Deutsches Institut für Wirtschaftsforschung DIW Berlin - 05.04.2011

Die Jugend bleibt in der Nähe der Eltern


Die Jugend weiß, wo es am schönsten ist: Ganz in der Nähe von Mutter und Vater. In die Ferne zieht es nur die wenigsten jungen Männer und Frauen, wenn sie das Elternhaus verlassen. Im Durchschnitt liegt ihre neue Bleibe gerade einmal 9,5 Kilometer entfernt vom Heim der Eltern. Jeder zehnte wagt sich sogar nur weniger als einen halben Kilometer weg. Das ist das Ergebnis einer jetzt vom DIW Berlin veröffentlichten Studie einer Forschergruppe um Thomas Leopold von der Universität Bamberg. "Besonders, wenn Mutter und Vater noch in dem Ort leben, in dem die Jugendlichen aufgewachsen sind, bleiben sie in deren Nähe", sagt der Sozialwissenschaftler.

Leopold und seine Kollegen hatten Daten des Sozio-oekonomischen Panels (SOEP) ausgewertet. Besonders anhänglich sind demnach vor allem wenig gebildete Jugendliche aus bildungsfernen und ärmeren Familien. Drei Viertel von ihnen gründen ihren ersten eigenen Haushalt weniger als 20 Kilometer entfernt von den Eltern. "Selbst wenn es in der Region an Arbeitsplätzen mangelt, ist das für sie offenbar kein Grund, weiter weg zu ziehen", sagt Thomas Leopold.

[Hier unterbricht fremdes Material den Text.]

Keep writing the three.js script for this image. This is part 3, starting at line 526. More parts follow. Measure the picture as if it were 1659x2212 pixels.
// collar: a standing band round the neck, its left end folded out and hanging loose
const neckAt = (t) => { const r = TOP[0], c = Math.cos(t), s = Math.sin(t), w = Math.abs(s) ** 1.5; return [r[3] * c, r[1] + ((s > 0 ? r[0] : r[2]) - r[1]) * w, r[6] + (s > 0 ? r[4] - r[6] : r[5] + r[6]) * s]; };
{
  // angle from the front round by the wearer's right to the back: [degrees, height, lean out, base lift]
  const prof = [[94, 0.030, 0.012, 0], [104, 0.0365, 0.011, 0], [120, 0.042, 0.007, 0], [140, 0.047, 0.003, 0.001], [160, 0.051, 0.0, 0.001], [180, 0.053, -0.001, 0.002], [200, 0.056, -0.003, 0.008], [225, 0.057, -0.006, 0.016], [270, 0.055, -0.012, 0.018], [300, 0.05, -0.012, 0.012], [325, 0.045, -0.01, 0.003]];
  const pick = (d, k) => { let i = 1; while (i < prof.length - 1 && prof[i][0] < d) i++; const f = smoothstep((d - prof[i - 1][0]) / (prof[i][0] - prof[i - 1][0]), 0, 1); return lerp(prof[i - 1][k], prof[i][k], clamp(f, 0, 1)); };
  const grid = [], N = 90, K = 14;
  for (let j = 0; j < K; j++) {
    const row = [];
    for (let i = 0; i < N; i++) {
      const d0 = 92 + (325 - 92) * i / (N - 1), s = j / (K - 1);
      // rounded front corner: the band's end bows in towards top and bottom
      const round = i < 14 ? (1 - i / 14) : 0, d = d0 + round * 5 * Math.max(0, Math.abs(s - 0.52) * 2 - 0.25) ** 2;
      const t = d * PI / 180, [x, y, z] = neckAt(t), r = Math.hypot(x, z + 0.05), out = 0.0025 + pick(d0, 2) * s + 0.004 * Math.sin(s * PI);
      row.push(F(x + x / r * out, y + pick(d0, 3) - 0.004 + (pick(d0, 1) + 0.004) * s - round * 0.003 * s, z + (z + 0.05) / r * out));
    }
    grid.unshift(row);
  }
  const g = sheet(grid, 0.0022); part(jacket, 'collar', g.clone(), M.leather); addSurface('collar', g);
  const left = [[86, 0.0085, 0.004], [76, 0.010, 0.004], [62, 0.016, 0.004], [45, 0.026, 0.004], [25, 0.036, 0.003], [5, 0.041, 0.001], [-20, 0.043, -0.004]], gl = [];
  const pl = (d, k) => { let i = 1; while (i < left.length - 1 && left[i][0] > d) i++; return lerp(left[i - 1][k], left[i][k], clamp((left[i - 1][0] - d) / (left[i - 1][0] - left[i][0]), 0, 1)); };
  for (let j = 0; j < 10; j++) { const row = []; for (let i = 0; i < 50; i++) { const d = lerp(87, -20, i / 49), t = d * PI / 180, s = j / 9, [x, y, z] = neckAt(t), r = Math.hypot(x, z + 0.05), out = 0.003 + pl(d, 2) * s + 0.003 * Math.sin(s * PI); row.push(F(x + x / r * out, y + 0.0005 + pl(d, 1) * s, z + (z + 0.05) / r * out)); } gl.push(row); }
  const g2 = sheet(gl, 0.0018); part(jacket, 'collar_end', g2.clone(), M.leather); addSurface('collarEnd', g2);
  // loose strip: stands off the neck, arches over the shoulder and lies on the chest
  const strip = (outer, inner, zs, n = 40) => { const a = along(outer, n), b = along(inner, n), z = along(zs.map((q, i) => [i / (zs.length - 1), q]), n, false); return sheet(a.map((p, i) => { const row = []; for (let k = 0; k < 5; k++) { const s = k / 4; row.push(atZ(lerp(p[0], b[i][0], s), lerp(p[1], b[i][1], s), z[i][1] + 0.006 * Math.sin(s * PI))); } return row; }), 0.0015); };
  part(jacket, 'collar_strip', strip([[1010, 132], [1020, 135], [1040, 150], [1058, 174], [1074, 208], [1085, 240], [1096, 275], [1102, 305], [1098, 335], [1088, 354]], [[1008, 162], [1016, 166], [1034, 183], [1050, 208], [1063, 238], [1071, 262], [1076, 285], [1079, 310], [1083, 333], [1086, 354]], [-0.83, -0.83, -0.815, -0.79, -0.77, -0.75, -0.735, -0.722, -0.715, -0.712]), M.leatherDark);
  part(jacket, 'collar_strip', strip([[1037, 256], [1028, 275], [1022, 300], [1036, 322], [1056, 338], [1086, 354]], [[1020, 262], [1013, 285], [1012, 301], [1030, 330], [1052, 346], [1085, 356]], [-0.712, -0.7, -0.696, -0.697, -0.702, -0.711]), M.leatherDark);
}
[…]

Vor allem junge Männer in Ostdeutschland sind stark im Ort ihrer Kindheit verwurzelt. Wesentlich mobiler sind dort die Frauen, die in der Regel besser ausgebildet sind als die jungen Männer. "Sie finden in ihren Heimatorten oft weder einen geeigneten Studien- oder Arbeitsplatz noch den passenden Partner", so Leopold. "Für gebildete Frauen kommt es in der Regel nicht in Frage "nach unten" zu heiraten, also einen Mann zu wählen, der weniger verdient und einen schlechteren Schulabschluss hat", erläutert der Bamberger Soziologieprofessor Hans-Peter Blossfeld, der über mehrere Jahre das Heiratsverhalten der Deutschen untersucht hat.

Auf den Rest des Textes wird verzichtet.